Fatuhi has been interested in art since he was a young boy. As a fifth grader in the 1960s, he took first place in an art contest at his Baghdad elementary school. He won books on art, and has since treasured the works of Michelangelo, Picasso and Dali.

"At that age, you are too young to really understand those pictures. As I got older, I saw myself in those pictures", said Fatuhi.

When he came to America, Fatuhi was very surprised by the art exhibited by the U.S. He felt it was very commercial. He saw a lot of artistic mimicking, and not enough originality. He also felt art was more marketed than appreciated.

Fatuhi's desire to see originality sparked a unique idea called "hot printing", a technique he created in 1991. Special paper is placed over oil pastel sketches and pressed with hot metal and ink to get an impression.

One of his greatest artistic achievements was winning the Iraqi Flag Competition in 1986. At the last minute, Saddam Hussein decided not to adopt the flag because it was created by a Christian. He later designed the Chaldean Flag adopted in 1995. It was attitudes like that drove him to leave Iraq and come to America.

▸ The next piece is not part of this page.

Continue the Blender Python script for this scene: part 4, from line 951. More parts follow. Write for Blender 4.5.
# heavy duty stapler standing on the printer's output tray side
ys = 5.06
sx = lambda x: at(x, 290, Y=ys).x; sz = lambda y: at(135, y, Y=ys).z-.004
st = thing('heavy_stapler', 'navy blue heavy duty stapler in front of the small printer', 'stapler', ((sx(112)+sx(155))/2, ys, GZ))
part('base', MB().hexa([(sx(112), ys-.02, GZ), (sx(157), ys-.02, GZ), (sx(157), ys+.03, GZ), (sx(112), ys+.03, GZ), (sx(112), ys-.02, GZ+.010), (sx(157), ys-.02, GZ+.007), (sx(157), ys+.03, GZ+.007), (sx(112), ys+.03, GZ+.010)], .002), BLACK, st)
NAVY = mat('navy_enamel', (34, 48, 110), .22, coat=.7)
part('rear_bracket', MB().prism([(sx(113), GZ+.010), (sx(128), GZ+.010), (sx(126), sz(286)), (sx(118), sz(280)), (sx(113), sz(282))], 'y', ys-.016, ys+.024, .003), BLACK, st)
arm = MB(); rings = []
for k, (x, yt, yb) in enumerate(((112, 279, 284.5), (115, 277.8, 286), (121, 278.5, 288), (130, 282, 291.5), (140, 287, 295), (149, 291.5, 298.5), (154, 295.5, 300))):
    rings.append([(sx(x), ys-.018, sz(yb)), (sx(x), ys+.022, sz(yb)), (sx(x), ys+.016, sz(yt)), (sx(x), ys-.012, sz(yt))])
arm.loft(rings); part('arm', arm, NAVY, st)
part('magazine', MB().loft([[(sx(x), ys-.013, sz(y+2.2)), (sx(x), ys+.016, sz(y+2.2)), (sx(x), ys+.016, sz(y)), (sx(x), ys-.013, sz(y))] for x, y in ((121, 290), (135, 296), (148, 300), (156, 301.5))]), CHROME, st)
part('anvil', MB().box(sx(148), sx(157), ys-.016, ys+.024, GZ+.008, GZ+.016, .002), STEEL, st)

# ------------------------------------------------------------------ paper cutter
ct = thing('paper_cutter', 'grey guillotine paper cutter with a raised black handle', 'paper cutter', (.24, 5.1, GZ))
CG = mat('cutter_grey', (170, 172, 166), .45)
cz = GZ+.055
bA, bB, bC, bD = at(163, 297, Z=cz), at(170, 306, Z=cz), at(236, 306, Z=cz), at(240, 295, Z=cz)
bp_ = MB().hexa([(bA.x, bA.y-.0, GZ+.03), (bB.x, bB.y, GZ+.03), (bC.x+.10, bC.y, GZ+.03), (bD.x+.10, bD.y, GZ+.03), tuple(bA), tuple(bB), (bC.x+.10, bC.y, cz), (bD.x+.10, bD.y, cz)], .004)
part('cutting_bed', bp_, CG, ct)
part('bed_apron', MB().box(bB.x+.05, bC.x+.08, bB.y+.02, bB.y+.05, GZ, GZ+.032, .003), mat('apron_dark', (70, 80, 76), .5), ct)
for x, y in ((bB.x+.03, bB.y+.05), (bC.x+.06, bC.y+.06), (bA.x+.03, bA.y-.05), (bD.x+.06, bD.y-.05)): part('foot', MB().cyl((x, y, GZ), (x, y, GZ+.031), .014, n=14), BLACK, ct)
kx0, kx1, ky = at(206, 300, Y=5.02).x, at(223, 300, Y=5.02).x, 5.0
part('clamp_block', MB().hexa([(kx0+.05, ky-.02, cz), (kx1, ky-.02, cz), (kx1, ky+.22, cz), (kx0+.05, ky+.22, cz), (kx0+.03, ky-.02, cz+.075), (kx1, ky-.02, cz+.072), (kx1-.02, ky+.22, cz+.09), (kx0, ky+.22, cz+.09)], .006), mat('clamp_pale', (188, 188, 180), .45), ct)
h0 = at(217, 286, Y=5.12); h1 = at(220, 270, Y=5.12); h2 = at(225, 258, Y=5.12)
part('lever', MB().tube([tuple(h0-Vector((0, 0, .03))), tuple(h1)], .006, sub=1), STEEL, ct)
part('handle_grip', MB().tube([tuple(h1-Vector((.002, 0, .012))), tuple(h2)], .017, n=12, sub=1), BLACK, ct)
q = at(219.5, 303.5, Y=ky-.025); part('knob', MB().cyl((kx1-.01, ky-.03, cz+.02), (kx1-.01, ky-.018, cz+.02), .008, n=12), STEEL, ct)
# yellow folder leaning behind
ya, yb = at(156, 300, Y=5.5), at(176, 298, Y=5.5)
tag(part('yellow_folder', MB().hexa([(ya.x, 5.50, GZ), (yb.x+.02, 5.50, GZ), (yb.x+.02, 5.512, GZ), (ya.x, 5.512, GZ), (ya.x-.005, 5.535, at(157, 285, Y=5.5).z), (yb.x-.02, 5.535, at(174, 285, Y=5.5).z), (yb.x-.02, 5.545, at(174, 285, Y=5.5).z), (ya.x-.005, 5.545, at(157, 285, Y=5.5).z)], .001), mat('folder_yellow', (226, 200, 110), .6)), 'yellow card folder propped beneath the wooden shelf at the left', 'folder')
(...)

"I left my heart in Iraq", he said. "So I draw what I feel".

Fatuhi, an artist, art critic and historian, continues to depict freedom through violence and love visual elements, although his style has changed a little over the years. His artistry is more abstract. He also like to draw mythological figures from Mesopotamian history. It has taken him anywhere form 15 minutes to five years to complete a piece.

Cultural painting that portray the Chaldean heritage can be found at the Mesopotamia Learning Studio and Art Gallery in Ferndale, which opened six months ago. Fatuhi co-directs the center with two other Chaldean artists, Mark George and Masood Yaldo. Together, they created a center to highlight the Chaldean culture through art. Among traditional paintings, George is renowned for his delicate glass carvings, and Yaldo is recognized for his intricate urethane carvings. The gallery consistently receives artwork from professional Mesopotamian artists living in America, as well as artists in Iraq, Holland, France, Germany, and Canada.

The art gallery directors are affiliated with many professional associations, including the Iraqi Visual Artists. Fatuhi belongs to the International Association of Professional Visual Artists based in Paris. He is the only Chaldean and the only Iraqi who belongs to the group.

The men are very proud of the accomplishments in the center.

"We wanted to do something great for the community", said Fatuhi. "But we can't do it alone. We need the help of the community".

The Mesopotamia Learning Studio and Art Gallery is located at 800 Livernois Avenue in Ferndale. It is open Monday-Friday from 2-7:30 p.m. and by appointment on weekends.